What is nothrow for?

Yigal Chripun yigal100 at gmail.com
Fri Apr 25 13:30:23 PDT 2008


Janice Caron wrote:
> On 25/04/2008, Yigal Chripun <yigal100 at gmail.com> wrote:
>> if the compiler provides hooks for the attribute writers than an
>>  attribute would have meaning for the compiler.
> 
> I don't agree. I think Walter's right. An attribute is a contract, and
> only the compiler is in a position to enforce that code complies with
> contracts.
> 
> For example, suppose I wanted an attribute that meant "this function
> does not modify static members" - what kind of "hooks" would make it
> possible to enforce that contract, if it were not built into the
> compiler?

if I understand you correctly, you want a function that receives an
instance of some class and an attribute that makes sure that the above
function does not modify any static members (data members) of that instance.

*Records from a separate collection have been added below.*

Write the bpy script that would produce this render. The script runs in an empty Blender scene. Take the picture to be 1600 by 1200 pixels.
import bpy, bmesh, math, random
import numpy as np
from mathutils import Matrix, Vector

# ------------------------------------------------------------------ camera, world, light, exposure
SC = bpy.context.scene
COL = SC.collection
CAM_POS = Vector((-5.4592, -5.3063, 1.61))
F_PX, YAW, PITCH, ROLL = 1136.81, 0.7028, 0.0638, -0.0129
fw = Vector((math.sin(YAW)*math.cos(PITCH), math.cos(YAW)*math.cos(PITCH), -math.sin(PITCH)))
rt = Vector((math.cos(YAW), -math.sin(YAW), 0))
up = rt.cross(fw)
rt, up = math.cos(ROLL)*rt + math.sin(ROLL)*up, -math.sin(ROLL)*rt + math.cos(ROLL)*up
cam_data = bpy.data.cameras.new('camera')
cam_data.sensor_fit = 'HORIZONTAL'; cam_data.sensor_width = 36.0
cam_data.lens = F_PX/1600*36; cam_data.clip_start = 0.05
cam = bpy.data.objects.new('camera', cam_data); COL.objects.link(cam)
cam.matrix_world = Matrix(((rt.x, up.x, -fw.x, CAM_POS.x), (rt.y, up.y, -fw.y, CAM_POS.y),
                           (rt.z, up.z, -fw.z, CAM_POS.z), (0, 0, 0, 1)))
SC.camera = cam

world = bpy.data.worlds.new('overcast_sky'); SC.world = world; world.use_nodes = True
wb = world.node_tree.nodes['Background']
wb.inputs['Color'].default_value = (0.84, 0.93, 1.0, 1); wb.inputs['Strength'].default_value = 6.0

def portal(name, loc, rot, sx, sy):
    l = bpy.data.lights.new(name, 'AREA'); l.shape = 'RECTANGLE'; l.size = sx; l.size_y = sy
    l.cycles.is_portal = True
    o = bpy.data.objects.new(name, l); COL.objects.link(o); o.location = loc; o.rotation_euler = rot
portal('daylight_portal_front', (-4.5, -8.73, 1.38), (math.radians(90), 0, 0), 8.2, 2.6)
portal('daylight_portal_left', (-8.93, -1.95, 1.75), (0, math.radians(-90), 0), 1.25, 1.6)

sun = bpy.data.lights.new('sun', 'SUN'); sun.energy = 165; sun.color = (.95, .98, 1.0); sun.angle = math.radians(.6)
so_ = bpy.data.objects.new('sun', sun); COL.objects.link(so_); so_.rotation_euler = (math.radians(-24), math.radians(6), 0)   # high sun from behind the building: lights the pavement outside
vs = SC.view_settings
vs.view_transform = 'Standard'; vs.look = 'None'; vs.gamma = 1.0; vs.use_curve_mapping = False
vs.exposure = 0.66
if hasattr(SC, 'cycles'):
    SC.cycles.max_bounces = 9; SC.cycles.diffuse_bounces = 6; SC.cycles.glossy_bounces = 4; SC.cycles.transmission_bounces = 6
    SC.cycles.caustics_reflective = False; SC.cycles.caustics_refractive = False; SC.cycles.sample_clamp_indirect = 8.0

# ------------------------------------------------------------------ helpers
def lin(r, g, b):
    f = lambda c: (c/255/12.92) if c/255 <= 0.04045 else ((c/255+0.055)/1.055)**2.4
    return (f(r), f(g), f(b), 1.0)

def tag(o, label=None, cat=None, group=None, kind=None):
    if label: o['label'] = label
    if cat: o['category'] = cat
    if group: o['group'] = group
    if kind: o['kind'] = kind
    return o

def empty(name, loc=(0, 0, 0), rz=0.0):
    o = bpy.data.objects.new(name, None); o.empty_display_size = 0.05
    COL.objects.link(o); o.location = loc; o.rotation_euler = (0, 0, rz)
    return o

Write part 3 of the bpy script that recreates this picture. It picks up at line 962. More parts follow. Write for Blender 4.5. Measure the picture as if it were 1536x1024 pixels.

I'm not sure how the compiler can verify that at all due to polymorphism
- the dynamic type of the instance will be known only at run-time.

maybe something like the following can work:
you should be able to get a list of all the static members of an
instance via introspection and for each of those, you'd need to check in
your attribute implementation that the old value (before executing the
function body) is the same as the one after executing the function body.
what if there was a way to "keep" the old value? than you'd throw an
exception if (old(var) != var).

I don't understand how this can be checked by the compiler at all (even
if the attribute is not user defined) without analyzing the entire code
of the program. if you compile only one module the compiler does not
know if there are derived classes that add more static data members.

I'm not sure I'm correct on all of this so please point out errors.